Pick out each line with the word "Continue" from the material that follows.

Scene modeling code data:
--- START ---

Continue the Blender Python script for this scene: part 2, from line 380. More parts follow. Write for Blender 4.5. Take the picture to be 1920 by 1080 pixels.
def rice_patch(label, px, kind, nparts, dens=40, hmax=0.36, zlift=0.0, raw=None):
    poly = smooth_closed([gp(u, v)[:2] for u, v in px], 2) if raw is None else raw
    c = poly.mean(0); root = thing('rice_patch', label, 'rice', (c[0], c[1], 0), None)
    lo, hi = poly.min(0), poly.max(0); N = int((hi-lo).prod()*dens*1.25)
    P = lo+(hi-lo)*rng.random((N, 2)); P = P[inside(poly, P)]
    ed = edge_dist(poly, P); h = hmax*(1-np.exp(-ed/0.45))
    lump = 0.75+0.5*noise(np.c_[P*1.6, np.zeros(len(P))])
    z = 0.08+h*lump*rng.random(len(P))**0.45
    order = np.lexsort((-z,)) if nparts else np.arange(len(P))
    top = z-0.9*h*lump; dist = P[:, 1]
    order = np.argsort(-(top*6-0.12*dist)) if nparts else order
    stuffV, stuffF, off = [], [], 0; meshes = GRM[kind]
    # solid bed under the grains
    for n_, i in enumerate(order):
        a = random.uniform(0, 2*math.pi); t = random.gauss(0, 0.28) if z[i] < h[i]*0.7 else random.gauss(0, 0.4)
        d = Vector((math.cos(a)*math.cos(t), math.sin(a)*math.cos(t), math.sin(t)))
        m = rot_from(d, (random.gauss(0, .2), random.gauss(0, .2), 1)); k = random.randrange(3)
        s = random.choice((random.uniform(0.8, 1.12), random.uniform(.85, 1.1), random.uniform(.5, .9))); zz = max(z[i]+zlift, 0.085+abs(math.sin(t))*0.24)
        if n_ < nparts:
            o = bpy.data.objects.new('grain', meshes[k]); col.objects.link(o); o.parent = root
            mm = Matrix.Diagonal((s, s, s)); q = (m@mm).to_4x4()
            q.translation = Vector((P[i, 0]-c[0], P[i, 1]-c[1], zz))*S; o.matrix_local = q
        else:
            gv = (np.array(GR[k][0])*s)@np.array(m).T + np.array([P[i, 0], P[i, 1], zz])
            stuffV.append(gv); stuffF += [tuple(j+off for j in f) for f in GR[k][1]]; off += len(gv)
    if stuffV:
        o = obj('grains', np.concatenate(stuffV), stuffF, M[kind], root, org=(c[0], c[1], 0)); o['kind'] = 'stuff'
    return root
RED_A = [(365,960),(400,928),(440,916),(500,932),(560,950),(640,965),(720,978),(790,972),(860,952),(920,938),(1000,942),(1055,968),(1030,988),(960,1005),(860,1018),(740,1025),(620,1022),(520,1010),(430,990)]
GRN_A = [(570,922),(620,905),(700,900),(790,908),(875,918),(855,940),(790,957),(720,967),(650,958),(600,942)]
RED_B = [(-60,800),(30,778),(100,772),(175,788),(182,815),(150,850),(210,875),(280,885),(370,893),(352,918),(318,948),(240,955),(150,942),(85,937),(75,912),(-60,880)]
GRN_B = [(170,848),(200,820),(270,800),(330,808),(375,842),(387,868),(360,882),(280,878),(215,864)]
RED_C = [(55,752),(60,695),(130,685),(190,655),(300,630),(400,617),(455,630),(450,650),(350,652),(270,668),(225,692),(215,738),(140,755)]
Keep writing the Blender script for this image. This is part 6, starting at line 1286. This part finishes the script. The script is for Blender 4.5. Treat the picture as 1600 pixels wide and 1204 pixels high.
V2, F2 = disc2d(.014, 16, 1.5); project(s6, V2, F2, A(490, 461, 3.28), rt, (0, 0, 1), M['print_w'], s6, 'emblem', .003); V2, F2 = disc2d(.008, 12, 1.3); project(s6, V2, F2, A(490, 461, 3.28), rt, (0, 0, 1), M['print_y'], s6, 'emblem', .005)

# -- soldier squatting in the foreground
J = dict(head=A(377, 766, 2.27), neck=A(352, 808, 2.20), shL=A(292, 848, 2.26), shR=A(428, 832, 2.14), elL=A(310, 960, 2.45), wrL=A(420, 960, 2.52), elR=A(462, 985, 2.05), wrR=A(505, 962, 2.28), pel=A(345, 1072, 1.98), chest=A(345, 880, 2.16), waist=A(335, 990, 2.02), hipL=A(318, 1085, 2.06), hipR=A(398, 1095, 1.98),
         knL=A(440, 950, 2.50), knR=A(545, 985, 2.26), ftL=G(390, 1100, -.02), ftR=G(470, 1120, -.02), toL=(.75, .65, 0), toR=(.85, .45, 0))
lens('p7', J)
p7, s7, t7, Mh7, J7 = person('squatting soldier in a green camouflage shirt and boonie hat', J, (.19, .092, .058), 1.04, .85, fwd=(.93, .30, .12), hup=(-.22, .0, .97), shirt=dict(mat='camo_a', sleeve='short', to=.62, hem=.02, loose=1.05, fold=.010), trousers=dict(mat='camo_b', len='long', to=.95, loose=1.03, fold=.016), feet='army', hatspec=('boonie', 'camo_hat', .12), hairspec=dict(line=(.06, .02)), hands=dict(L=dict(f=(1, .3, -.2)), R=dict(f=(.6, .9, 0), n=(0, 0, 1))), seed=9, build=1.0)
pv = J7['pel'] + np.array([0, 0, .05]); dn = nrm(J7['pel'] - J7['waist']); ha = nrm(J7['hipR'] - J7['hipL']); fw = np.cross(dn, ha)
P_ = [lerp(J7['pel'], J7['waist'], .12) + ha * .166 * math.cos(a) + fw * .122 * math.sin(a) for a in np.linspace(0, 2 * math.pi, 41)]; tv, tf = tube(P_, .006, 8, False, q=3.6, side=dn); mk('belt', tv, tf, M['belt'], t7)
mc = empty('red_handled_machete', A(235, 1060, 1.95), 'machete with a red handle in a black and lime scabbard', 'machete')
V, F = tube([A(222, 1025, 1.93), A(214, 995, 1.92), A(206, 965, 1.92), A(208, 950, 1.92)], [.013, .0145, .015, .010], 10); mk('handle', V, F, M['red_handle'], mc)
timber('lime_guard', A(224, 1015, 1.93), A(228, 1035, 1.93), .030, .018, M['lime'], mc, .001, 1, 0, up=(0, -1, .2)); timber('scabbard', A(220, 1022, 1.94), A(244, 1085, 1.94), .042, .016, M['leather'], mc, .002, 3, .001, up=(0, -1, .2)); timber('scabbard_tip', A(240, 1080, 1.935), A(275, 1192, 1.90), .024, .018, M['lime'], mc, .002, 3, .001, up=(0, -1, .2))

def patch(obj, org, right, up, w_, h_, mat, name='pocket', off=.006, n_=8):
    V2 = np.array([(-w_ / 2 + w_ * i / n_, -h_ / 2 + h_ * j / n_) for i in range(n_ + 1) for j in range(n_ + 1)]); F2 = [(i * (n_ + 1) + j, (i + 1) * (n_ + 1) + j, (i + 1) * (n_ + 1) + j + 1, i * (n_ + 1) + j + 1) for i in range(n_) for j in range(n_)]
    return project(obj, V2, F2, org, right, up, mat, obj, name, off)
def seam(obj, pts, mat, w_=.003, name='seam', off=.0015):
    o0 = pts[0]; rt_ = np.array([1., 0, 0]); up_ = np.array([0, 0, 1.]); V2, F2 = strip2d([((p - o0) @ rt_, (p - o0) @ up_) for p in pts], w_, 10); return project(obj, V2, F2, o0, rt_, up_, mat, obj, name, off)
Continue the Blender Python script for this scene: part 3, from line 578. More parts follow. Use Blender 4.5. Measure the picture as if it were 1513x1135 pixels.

--- END ---

Task output:
Continue the Blender Python script for this scene: part 2, from line 380. More parts follow. Write for Blender 4.5. Take the picture to be 1920 by 1080 pixels.
Continue the Blender Python script for this scene: part 3, from line 578. More parts follow. Use Blender 4.5. Measure the picture as if it were 1513x1135 pixels.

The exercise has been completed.